Los hay, haylos, buenos, generosos, entregados y dispuestos a dar su vida y su patrimonio por la Iglesia, sea a la diócesis de A, la parroquia de B, o el convento de C. Desgraciadamente estos, los fetén que diría un castizo, son los menos. Más abundantes son los fules, los chungos, esos que, so capa de bonhomía, amor a la Iglesia y deseo de ayudar generosamente, han encontrado en curas, frailes y monjas una cantera cuasi infinita de ingenuos a los que tomar el pelo.
Salvo rarísimas excepciones, muchas menos de las que incluso llegamos a pensarnos, curas, monjas y frailes somos legos en muchas materias de la vida ordinaria. No hemos tenido que batallar y apuñalar en las cosas de la vida laboral y demasiadas veces hemos tenido todo resuelto. Entonces es cuando aparece el supuesto bienhechor en forma de experto financiero inversor, eminencia en automoción, autoridad en telecomunicaciones, perito en seguros, técnico en construcciones o especialista en urbanismo que simplemente te dice: no se preocupe, que yo se lo puedo mirar, desinteresadamente, y si hubiera que cobrar algo, siendo para la iglesia sería lo mínimo.
El resultado, muchas veces, es un disparate para la institución pero que ha permitido al autoproclamado bienhechor llevarse unas pingües ganancias a costa de la buena voluntad de sor Veremunda, fray Simplicio o D. Senén que confían en que esta eminencia ejecutiva resuelva, mejore y adapte su realidad a lo que es necesario, y además por módico precio.

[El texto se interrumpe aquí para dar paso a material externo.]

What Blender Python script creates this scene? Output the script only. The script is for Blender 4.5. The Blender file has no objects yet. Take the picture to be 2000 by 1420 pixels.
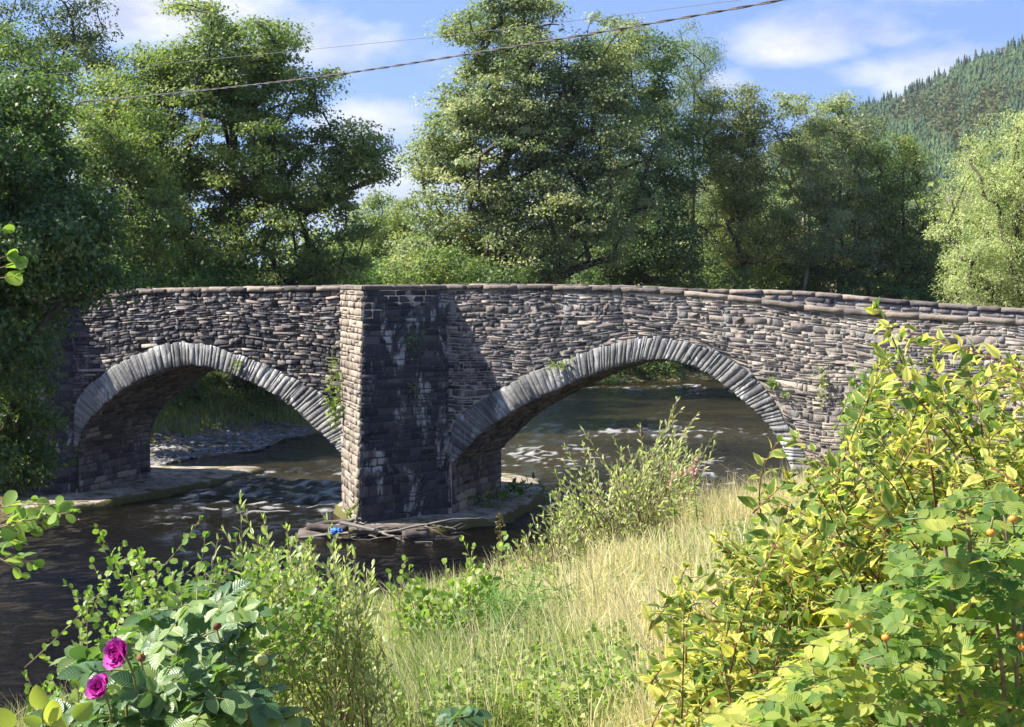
import bpy, bmesh, math, random
import numpy as np
from mathutils import Vector, Matrix, noise as mnoise

# ------------------------------------------------------------------ camera, sky, sun, exposure
SC = bpy.context.scene
COL = SC.collection
CAM_H = 6.1
FPX = 3000.0
TH = math.atan(180.0 / FPX)
cam_d = bpy.data.cameras.new('camera'); cam = bpy.data.objects.new('camera', cam_d)
COL.objects.link(cam); SC.camera = cam
cam.location = (0, 0, CAM_H); cam.rotation_euler = (math.pi / 2 - TH, 0, 0)
cam_d.sensor_width = 36.0; cam_d.lens = FPX / 2000.0 * 36.0
cam_d.clip_start = 0.05; cam_d.clip_end = 8000

SUN_DIR = Vector((-0.690, -0.06, 0.721)).normalized()      # towards the sun
SKY_STRENGTH = 0.125
EXPOSURE = 1.42
sun_d = bpy.data.lights.new('sun', 'SUN'); sun_d.energy = 5.0; sun_d.angle = math.radians(0.53)
sun_d.color = (1.0, 0.94, 0.84)
sun = bpy.data.objects.new('sun', sun_d); COL.objects.link(sun)
sun.rotation_euler = SUN_DIR.to_track_quat('Z', 'Y').to_euler()
sun.location = (-30, 0, 40)

world = bpy.data.worlds.new('World'); SC.world = world; world.use_nodes = True

def N(nt, typ, **kw):
    n = nt.nodes.new(typ)
    for k, v in kw.items():
        if k == 'inp':
            for i, val in v.items():
                n.inputs[i].default_value = val
        else:
            setattr(n, k, v)
    return n

def L(nt, a, b): nt.links.new(a, b)

def math_node(nt, op, a, b=None, c=None):
    n = nt.nodes.new('ShaderNodeMath'); n.operation = op
    for i, v in enumerate((a, b, c)):
        if v is None: continue
        if isinstance(v, (int, float)): n.inputs[i].default_value = v
        else: nt.links.new(v, n.inputs[i])
    return n.outputs[0]

def mixcol(nt, fac, a, b, blend='MIX'):
    n = nt.nodes.new('ShaderNodeMix'); n.data_type = 'RGBA'; n.blend_type = blend
    for i, v in ((0, fac), (6, a), (7, b)):
        if isinstance(v, (int, float)): n.inputs[i].default_value = v
        elif isinstance(v, tuple): n.inputs[i].default_value = v if len(v) == 4 else (*v, 1)
        else: nt.links.new(v, n.inputs[i])
    return n.outputs[2]

def ramp(nt, fac, stops, interp='LINEAR'):
    n = nt.nodes.new('ShaderNodeValToRGB'); cr = n.color_ramp; cr.interpolation = interp
    while len(cr.elements) < len(stops): cr.elements.new(0.5)
    for e, (p, c) in zip(cr.elements, stops):
        e.position = p
        e.color = (c, c, c, 1) if isinstance(c, (int, float)) else (*c, 1)
    nt.links.new(fac, n.inputs[0])
    return n.outputs[0]

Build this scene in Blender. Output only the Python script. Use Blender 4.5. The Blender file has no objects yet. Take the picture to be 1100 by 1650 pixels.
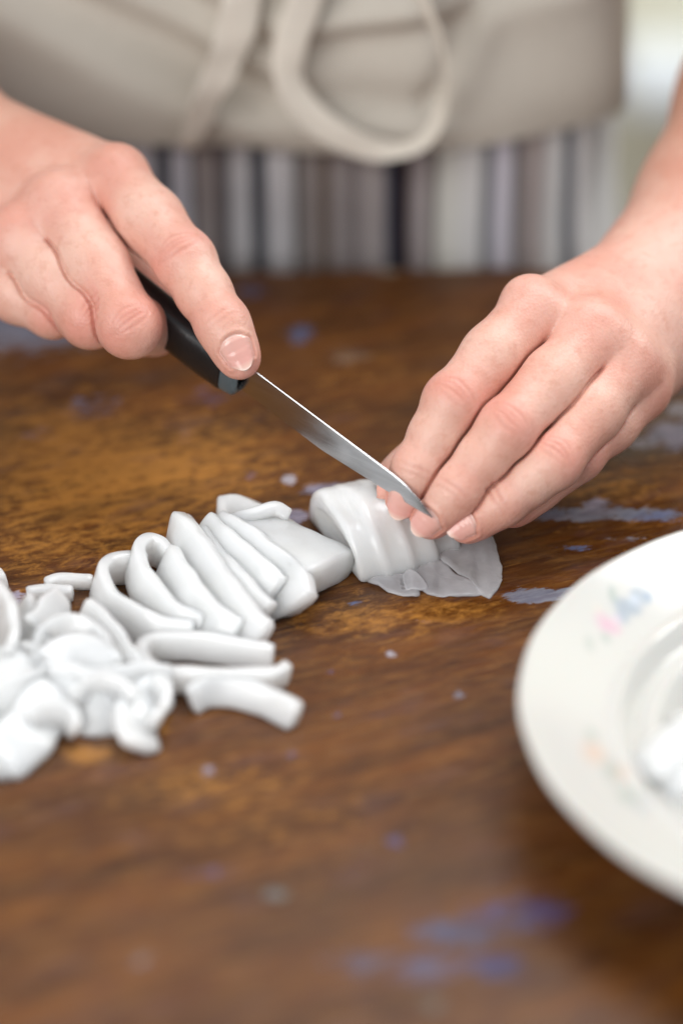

Me contaban de unas monjas contemplativas que, necesitando un vehículo para la mejor atención de las tierras que administraban, acabaron comprando, “convenientemente asesoradas” por un amigo de buena voluntad, el todo terreno más caro del mercado, porque, hermanas, no anden con medias tintas, que al final dan problemas y ustedes necesitan una cosa buena para estar tranquilas.
Un religioso, ecónomo de una importante orden, decía que, cuando alguien acudía a su despacho para tratar alguna cuestión, y antes de nada hacía profesión de amores y fidelidades a la Iglesia y pedía pasar un momento a la capilla para rezar, ya directamente le tachaba de la lista de los posibles interlocutores. Listo que era el hombre.
Excepciones me dirán. Ni mucho menos. La Iglesia en general, monjas, frailes y curas, somos buenos clientes. No damos especiales problemas, pagamos bien, somos educados y de buen conformar y como no hemos tenido demasiadas malas experiencias, tampoco es la desconfianza el mayor problema. A partir de aquí todo es facilito: la madre tiene un conocido, el padre un amigo, el sacerdote al hijo de unos buenos amigos que, casualmente, es experto en esa cuestión, entiende mucho del asunto, es gente de Iglesia y lo hará bien.
El resultado es esa caldera nueva que no había necesidad, aquel producto financiero que acabó quebrando, el coche para la huerta que hubiera servido perfectamente para el París Dakar, la renovación de ordenadores a precio de platino, unos contratos de mantenimiento leoninos y la reforma completa de la instalación eléctrica para que ya quede según la normativa actual. Pero el mejor resultado de todo es que el conocido de sor Veremunda, fray Simplicio o don Senén se ha forrado.
Por eso uno, cuando aparece un amigo de la Iglesia, alguien que se presenta como amigo de D. Fulano, monseñor Mengano y encima haciendo ostentación y profesión de fe, simplemente duda, se mosquea y acude a otro. O me pregunto ¿y este que viene con tanta oferta de quién será amigo? No exagero. Posiblemente hasta me quede corto.